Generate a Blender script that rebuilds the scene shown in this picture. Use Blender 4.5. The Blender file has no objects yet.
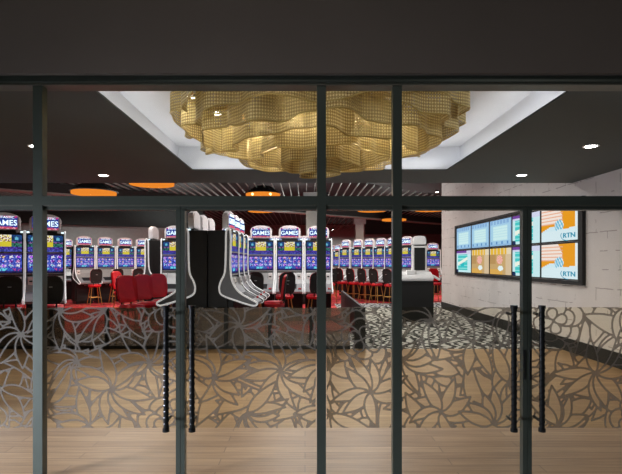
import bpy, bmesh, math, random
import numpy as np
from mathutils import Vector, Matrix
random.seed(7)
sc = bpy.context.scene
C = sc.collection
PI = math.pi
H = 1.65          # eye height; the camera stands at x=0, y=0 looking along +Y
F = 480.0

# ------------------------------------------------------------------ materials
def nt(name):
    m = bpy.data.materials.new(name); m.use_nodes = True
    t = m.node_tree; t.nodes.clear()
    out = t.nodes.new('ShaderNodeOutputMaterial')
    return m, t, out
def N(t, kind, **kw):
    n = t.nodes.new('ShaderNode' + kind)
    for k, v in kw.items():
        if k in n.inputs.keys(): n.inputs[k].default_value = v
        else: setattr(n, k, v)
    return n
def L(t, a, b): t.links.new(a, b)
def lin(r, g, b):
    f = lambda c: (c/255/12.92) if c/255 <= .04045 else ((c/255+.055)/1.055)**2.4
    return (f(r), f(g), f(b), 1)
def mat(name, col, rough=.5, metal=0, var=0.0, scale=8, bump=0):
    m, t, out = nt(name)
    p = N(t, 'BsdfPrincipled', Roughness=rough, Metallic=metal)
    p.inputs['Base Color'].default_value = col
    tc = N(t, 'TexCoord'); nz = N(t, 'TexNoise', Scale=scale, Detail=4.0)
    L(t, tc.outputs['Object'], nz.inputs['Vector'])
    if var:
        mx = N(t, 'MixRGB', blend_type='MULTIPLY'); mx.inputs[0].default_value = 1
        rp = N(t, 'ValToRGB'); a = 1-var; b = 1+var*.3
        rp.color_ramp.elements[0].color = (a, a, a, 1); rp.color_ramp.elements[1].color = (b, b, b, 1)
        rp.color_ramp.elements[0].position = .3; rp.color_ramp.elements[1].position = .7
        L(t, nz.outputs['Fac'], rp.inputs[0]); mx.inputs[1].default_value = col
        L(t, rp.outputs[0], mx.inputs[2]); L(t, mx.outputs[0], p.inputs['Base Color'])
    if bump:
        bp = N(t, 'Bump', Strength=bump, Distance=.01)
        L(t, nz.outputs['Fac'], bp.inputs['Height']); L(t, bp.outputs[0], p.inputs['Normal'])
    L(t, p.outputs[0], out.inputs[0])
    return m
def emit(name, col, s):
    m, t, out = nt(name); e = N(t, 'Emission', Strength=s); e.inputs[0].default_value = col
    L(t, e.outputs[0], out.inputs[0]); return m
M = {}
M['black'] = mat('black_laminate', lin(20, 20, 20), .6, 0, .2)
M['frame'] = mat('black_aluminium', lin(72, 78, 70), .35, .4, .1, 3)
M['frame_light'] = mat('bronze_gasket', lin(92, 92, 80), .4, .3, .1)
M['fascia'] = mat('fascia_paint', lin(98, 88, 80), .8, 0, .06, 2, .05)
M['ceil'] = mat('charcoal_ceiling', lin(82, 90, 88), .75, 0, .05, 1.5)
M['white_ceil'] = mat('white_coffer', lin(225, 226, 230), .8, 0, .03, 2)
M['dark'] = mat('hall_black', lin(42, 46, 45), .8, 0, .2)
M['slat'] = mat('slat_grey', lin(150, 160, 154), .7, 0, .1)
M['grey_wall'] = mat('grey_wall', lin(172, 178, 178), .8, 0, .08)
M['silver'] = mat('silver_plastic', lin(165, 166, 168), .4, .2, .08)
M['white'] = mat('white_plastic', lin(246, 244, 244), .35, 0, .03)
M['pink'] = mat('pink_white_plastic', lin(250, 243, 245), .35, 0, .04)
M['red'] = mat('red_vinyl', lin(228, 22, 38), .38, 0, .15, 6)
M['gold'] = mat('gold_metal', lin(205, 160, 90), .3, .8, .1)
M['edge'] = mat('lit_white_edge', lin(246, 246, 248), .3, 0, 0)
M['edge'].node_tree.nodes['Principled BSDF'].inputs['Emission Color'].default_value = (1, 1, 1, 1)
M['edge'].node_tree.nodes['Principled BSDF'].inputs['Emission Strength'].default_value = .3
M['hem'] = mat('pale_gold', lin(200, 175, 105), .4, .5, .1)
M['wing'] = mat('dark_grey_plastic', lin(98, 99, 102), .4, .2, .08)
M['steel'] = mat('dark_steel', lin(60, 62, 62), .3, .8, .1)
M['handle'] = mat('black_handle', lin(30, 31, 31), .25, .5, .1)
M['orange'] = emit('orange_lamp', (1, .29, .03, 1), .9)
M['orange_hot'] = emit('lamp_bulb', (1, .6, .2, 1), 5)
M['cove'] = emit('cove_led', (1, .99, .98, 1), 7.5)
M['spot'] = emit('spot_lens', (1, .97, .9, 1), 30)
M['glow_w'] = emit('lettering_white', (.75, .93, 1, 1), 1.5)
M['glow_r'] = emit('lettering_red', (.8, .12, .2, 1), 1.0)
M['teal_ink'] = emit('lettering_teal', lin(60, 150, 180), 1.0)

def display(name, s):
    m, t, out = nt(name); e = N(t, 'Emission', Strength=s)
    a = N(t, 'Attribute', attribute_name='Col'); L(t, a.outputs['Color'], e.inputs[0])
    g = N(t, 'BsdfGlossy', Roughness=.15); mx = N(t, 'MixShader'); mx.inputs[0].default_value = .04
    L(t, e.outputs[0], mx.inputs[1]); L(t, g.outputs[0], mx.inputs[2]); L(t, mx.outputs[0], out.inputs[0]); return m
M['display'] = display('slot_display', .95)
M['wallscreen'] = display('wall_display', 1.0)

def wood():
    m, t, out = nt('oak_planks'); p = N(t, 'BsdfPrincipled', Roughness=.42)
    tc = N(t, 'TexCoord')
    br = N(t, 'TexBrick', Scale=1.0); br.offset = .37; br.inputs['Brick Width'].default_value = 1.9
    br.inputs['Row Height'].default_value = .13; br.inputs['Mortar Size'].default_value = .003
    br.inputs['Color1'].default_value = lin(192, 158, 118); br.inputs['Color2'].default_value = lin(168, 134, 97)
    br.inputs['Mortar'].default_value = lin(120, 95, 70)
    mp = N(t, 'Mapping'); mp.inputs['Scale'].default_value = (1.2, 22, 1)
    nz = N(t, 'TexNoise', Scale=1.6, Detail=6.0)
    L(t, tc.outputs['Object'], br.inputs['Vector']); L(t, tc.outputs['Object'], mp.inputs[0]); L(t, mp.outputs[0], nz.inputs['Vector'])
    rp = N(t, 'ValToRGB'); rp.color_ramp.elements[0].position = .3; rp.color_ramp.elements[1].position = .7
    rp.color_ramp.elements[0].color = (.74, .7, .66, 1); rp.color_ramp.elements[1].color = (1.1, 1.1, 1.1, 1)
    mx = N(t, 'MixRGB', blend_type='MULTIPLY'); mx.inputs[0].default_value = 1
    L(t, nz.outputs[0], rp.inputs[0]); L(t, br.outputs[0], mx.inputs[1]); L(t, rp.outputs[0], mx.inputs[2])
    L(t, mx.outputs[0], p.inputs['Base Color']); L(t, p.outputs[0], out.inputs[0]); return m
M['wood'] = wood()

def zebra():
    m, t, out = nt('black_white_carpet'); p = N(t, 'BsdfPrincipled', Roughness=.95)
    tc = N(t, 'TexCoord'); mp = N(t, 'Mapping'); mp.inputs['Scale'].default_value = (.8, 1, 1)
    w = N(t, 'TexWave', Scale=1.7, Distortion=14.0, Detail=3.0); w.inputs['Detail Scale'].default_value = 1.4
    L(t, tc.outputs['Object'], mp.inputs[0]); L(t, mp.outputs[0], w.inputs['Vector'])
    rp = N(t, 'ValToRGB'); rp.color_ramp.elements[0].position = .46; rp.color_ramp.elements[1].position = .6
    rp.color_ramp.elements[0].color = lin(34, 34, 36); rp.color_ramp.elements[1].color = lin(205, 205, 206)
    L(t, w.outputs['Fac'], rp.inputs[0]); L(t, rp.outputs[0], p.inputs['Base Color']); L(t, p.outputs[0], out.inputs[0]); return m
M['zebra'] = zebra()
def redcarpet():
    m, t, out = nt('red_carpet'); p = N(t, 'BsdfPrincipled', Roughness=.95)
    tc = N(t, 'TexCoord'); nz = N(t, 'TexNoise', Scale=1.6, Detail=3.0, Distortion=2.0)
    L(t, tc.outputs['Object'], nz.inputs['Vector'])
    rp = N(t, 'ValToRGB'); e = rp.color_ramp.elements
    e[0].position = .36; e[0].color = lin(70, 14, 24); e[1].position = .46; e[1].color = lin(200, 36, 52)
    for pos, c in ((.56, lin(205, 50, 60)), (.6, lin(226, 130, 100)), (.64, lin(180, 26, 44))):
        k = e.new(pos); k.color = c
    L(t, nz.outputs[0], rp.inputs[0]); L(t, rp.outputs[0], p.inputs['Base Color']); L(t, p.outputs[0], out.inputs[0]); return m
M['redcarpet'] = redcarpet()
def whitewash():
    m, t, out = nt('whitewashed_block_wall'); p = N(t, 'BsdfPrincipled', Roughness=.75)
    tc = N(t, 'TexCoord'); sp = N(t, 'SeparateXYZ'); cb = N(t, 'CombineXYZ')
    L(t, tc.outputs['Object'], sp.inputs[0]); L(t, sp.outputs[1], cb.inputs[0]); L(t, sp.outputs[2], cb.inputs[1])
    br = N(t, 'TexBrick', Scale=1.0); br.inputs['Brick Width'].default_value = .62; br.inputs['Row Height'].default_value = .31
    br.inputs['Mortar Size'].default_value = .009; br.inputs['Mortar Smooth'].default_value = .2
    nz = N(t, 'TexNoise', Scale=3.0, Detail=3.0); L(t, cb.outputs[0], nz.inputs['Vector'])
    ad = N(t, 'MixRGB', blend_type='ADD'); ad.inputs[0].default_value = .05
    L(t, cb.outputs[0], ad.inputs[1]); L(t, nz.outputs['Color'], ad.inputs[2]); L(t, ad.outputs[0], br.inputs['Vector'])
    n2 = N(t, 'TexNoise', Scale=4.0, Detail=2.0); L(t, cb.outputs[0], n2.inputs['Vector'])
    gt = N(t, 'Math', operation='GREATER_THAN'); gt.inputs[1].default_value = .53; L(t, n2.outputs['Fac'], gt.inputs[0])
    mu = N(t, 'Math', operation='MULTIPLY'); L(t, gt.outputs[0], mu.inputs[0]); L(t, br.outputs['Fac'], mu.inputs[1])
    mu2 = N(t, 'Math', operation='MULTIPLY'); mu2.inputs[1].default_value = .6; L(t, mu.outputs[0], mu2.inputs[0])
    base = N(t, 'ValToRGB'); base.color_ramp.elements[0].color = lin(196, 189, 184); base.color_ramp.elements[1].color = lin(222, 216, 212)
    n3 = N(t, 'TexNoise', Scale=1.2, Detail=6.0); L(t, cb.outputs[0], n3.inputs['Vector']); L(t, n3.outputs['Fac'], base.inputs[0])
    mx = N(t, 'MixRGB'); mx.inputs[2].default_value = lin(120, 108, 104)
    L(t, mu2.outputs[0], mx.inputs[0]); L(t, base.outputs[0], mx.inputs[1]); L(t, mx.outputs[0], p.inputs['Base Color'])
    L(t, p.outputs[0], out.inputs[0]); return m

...

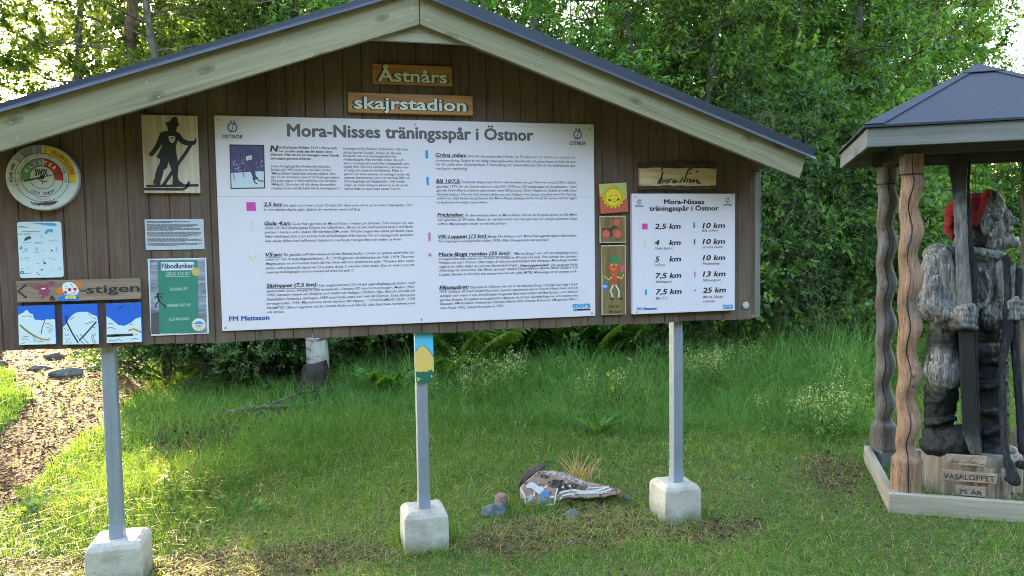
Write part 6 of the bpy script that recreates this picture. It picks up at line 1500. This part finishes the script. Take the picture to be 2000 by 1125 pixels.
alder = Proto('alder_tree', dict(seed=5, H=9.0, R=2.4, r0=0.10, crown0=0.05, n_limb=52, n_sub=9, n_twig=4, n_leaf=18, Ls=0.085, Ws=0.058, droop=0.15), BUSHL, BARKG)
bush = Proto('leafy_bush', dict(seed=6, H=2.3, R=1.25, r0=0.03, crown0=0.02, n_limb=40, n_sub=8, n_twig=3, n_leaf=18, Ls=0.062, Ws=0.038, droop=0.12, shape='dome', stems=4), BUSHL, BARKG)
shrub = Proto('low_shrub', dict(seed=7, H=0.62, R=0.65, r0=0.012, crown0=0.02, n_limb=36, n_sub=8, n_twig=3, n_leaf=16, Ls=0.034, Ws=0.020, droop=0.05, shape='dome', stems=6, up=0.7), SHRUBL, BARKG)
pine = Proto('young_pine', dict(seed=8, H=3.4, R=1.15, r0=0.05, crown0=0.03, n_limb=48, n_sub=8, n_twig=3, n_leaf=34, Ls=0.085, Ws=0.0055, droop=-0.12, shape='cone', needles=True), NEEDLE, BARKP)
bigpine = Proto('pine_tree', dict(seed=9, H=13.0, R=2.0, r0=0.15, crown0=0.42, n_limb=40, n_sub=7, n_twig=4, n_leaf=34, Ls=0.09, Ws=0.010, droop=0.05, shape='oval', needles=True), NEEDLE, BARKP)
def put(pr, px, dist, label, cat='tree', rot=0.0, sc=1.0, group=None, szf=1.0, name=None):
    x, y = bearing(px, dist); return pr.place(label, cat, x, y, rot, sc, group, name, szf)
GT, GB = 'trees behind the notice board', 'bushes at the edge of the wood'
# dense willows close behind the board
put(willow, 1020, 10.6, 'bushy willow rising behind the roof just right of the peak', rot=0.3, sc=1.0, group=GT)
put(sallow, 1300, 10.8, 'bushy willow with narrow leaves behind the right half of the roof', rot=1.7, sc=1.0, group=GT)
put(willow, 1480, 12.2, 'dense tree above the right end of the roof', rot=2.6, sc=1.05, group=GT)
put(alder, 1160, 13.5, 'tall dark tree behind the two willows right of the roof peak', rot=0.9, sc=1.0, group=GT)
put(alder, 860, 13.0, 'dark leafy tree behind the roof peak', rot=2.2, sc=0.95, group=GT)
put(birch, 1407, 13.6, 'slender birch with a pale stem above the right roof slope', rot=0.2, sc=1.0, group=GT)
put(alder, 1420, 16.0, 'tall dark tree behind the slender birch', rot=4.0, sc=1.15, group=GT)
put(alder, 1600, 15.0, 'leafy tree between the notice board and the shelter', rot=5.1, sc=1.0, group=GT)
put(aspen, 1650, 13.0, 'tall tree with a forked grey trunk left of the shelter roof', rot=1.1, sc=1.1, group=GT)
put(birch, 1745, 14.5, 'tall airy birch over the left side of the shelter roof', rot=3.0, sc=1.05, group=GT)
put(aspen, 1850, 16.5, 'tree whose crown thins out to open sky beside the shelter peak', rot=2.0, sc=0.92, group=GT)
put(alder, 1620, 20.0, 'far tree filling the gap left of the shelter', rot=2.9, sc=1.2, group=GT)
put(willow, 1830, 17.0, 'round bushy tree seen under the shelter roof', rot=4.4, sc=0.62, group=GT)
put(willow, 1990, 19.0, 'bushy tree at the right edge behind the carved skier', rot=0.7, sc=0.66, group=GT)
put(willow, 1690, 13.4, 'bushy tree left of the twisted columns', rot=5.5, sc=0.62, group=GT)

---

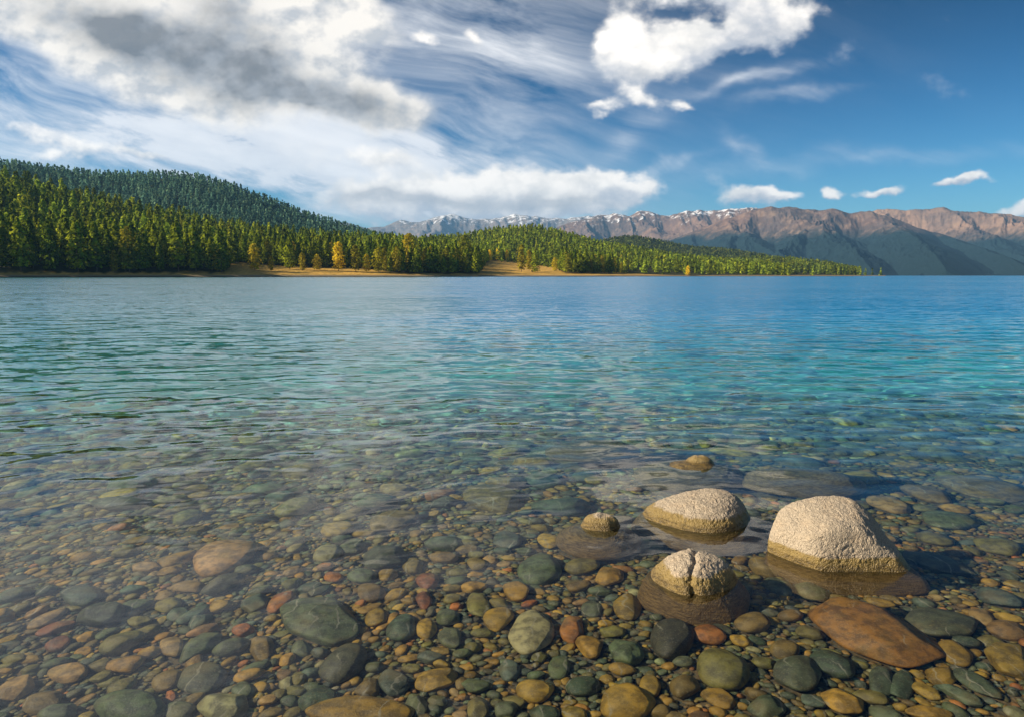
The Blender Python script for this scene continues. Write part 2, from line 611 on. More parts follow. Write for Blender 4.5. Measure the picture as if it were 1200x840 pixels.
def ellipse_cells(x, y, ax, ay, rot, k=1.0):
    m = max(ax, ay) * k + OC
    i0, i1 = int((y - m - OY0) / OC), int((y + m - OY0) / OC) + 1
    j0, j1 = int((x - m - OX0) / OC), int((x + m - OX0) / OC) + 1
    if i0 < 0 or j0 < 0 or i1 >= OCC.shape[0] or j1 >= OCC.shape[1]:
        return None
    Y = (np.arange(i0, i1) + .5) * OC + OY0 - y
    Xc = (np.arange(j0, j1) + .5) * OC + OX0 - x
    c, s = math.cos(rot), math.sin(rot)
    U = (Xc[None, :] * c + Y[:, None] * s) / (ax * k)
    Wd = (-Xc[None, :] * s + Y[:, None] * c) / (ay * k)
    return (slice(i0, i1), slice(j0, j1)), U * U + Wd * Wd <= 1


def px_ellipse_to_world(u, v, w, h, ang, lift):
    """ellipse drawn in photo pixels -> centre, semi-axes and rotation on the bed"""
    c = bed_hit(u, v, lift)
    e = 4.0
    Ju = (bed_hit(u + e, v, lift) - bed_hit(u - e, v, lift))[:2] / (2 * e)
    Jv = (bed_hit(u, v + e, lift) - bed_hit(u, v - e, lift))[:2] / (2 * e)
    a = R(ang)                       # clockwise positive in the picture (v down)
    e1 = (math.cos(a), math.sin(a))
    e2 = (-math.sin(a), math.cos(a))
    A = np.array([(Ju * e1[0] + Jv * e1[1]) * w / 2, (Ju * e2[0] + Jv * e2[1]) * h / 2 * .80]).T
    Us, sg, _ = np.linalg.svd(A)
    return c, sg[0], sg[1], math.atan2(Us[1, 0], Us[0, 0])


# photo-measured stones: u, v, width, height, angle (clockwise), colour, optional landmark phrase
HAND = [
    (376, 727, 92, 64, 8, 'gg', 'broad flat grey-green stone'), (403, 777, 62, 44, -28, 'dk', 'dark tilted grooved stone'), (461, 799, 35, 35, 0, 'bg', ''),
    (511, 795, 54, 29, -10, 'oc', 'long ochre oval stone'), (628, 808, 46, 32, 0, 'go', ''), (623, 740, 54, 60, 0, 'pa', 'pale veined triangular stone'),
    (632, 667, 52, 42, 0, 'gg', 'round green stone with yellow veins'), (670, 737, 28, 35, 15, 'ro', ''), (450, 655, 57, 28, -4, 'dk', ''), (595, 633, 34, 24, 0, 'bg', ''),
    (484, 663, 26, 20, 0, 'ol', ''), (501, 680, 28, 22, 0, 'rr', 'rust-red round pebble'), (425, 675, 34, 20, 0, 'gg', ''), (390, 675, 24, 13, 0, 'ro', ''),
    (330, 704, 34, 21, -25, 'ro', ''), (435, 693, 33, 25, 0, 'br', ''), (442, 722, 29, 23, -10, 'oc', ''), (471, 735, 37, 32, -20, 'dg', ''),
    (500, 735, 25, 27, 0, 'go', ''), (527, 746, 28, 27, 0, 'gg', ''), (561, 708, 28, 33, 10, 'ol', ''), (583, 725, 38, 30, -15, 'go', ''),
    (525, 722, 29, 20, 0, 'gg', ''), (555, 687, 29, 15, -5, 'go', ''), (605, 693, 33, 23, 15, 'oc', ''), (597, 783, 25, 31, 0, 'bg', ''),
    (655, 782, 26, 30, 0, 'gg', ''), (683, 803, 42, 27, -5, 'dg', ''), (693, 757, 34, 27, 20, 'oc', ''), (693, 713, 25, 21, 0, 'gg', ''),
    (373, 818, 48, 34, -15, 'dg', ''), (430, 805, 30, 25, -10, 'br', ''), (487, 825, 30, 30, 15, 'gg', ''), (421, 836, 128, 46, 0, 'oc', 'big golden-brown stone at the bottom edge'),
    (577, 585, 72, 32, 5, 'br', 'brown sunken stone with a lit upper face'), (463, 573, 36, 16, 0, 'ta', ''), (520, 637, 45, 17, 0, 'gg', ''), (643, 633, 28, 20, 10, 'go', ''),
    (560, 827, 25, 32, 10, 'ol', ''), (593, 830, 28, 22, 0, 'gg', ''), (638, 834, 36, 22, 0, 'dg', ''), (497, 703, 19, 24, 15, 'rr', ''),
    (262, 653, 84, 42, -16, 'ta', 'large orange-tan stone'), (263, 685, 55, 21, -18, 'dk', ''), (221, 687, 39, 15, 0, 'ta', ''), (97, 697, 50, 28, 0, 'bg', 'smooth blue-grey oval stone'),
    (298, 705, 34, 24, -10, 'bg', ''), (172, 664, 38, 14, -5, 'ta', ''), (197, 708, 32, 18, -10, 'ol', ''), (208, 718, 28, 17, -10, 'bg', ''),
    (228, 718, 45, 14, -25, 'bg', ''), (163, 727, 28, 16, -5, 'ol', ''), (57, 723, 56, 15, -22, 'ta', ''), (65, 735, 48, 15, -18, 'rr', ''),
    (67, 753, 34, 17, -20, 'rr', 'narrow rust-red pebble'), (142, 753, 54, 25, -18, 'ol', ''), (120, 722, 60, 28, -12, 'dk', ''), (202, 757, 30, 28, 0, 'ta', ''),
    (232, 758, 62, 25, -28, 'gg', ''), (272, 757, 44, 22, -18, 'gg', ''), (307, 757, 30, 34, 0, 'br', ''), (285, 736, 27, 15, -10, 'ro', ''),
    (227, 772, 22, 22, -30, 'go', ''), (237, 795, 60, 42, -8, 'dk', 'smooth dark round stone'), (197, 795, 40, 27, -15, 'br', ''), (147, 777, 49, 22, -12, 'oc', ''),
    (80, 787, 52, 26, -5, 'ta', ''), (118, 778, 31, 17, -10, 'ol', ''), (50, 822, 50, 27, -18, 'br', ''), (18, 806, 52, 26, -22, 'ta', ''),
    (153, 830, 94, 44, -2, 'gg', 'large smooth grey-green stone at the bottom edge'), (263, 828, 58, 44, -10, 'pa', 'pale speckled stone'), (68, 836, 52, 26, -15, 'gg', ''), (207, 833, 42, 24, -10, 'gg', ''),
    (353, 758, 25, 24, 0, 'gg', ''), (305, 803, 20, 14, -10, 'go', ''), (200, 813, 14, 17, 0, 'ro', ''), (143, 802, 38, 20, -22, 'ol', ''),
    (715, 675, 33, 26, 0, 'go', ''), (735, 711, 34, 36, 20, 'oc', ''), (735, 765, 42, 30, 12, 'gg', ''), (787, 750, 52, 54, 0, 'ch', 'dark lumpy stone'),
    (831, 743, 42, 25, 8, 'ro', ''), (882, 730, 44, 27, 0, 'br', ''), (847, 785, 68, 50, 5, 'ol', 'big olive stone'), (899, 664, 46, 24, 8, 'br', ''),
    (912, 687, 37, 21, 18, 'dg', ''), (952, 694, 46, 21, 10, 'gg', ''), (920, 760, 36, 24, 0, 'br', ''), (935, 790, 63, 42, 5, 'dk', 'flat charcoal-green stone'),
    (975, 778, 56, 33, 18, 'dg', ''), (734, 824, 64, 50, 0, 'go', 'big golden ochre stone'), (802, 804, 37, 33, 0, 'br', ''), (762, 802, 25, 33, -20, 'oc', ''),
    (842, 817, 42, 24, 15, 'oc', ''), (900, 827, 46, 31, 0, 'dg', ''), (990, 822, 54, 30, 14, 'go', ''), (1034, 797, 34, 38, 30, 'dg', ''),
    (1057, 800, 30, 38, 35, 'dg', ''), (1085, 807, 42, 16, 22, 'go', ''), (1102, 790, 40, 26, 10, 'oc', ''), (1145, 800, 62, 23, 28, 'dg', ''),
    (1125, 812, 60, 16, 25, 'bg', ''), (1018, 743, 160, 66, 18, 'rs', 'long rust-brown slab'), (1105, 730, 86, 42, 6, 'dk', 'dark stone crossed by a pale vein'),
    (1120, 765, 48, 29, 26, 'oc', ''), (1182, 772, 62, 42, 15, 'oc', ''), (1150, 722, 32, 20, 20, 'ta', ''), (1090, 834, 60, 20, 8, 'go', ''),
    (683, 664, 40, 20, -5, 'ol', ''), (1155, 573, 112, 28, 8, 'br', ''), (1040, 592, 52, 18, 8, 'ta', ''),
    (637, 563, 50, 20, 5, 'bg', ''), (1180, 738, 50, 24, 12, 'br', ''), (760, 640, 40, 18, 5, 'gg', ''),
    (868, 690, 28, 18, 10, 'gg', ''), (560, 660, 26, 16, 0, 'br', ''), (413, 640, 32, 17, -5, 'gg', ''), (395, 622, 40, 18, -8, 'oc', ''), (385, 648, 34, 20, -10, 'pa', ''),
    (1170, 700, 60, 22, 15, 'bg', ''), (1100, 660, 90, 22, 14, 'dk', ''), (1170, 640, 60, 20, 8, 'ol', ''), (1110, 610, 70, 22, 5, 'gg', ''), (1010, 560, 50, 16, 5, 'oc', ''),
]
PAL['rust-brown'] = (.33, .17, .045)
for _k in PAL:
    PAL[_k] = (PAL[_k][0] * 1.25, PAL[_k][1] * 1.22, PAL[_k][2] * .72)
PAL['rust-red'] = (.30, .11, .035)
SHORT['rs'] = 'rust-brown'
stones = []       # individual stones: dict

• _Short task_
Copy out each line of the records where the string "from" appears.

• _Response_
from mathutils import Vector, Matrix
The Blender Python script for this scene continues. Write part 2, from line 611 on. More parts follow. Write for Blender 4.5. Measure the picture as if it were 1200x840 pixels.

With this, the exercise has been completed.